La parte agricola rivendica la presidenza del Consorzio dell’Asti. «L’alternanza ai vertici frutto di un “patto tra gentiluomini”. Se le industrie la negheranno pronti ad abbandonare l’ente»
Sala gremita al centro sociale Gallo di Santo Stefano Belbo, in provincia di Cuneo, con oltre 300 vignaioli giunti dai 52 Comuni della zona del moscato, per partecipare al forum indetto dalla parte agricola (Cia, Confagricoltura, Coldiretti, Assomoscato, Agrinsieme, Vignaioli Piemontesi, Confcooperative) unita e compatta nel chiedere la presidenza del Consorzio dell’Asti che dovrebbe essere rinnovata entro maggio.
Relatori Giovanni Satragno, presidente della Produttori di Moscato Associati; Paolo Ricagno, della Vignaioli Piemontesi; Luca Brondelli di Confagricoltura; Tommaso Mario Abrate di Confagri-Confcooperative-Agrinsieme; Roberto Cabiale di Coldiretti e Ivano Andreos della Cia.
Tra il pubblico anche sindaci con fascia tricolore insieme al sindaco di Santo Stefano Belbo, Luigi Icardi. Hanno partecipato, portando saluti e dichiarando la propria disponibilità a seguire la vicenda, i parlamentari Massimo Fiorio e Mino Taricco e l’assessore regionale all’Agricoltura della Regione Piemonte, Giorgio Ferrero.
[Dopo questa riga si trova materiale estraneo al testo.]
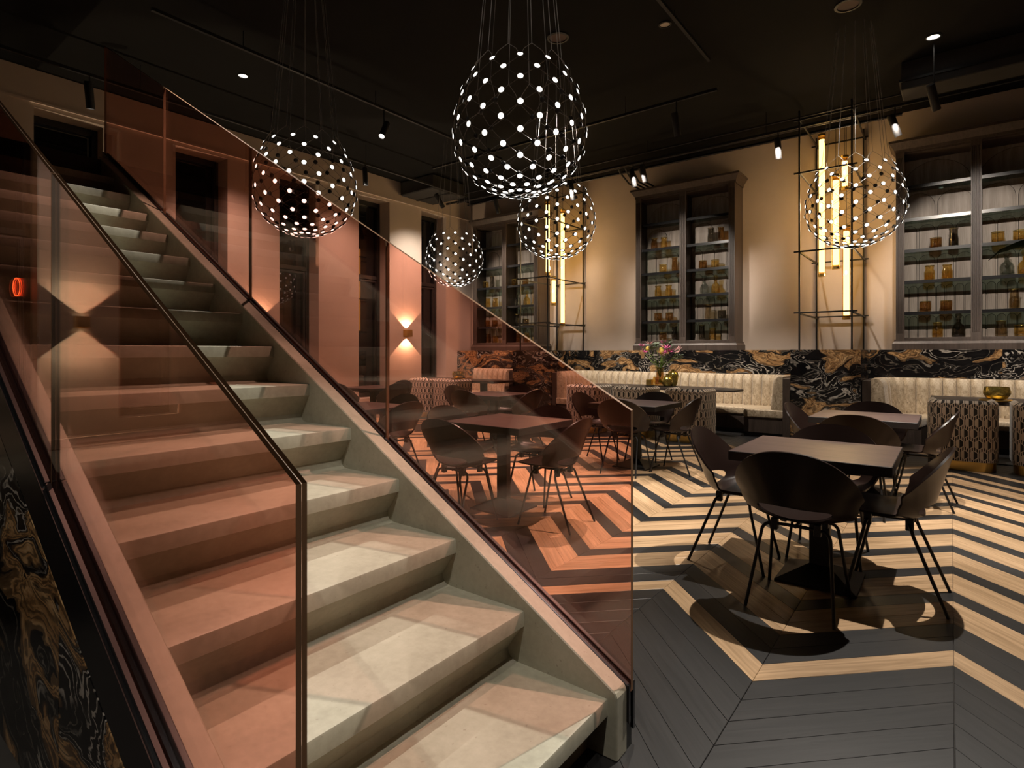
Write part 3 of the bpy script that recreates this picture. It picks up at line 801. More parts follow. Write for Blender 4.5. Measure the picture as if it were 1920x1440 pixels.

Per quanto riguarda gli interventi Giovanni Satragno ha sottolineato l’importanza del “patto tra gentiluomini” alla base dell’alternanza tra presidenza agricola e industriale ai vertici del Consorzio, «Oggi però mi pare che nella parte industriale scarseggino i gentiluomini» il suo commento. Paolo Ricagno ha ricordato le performance negative degli ultimi anni di presidenza industriale: «Più di 20 milioni di bottiglie di Asti docg perse, contrazioni sui mercati e progetti costosi e poco oculati come in Cina». Cabiale ha rimarcato l’esigenza di pari dignità tra parte agricola e parte industriale all’interno del Consorzio: «Non dimentichiamo che il riconoscimento Unesco è arrivato non per gli stabilimenti del fondo valle, che sono una risorsa commerciale, ma per le vigne coltivate dai nostri vignaioli». Brondelli di Confagricoltura ha ricordato il mancato coinvolgimento della parte agricola in progetti di valorizzazione impegnativi; Abrate di Confcooperative ha avvertito: «I vignaioli sono proprietari della denominazione. Devono avere il loro turno di presidenza consortile. In caso contrario potrebbero abbandonare il Consorzio»; Ivano Andreos della Cia ha fatto autocritica sulle rese: «Non siamo sempre stati accorti nel gestirle. E questo ha permesso alle industrie di avere una posizione di predominanza che non fa bene alla filiera».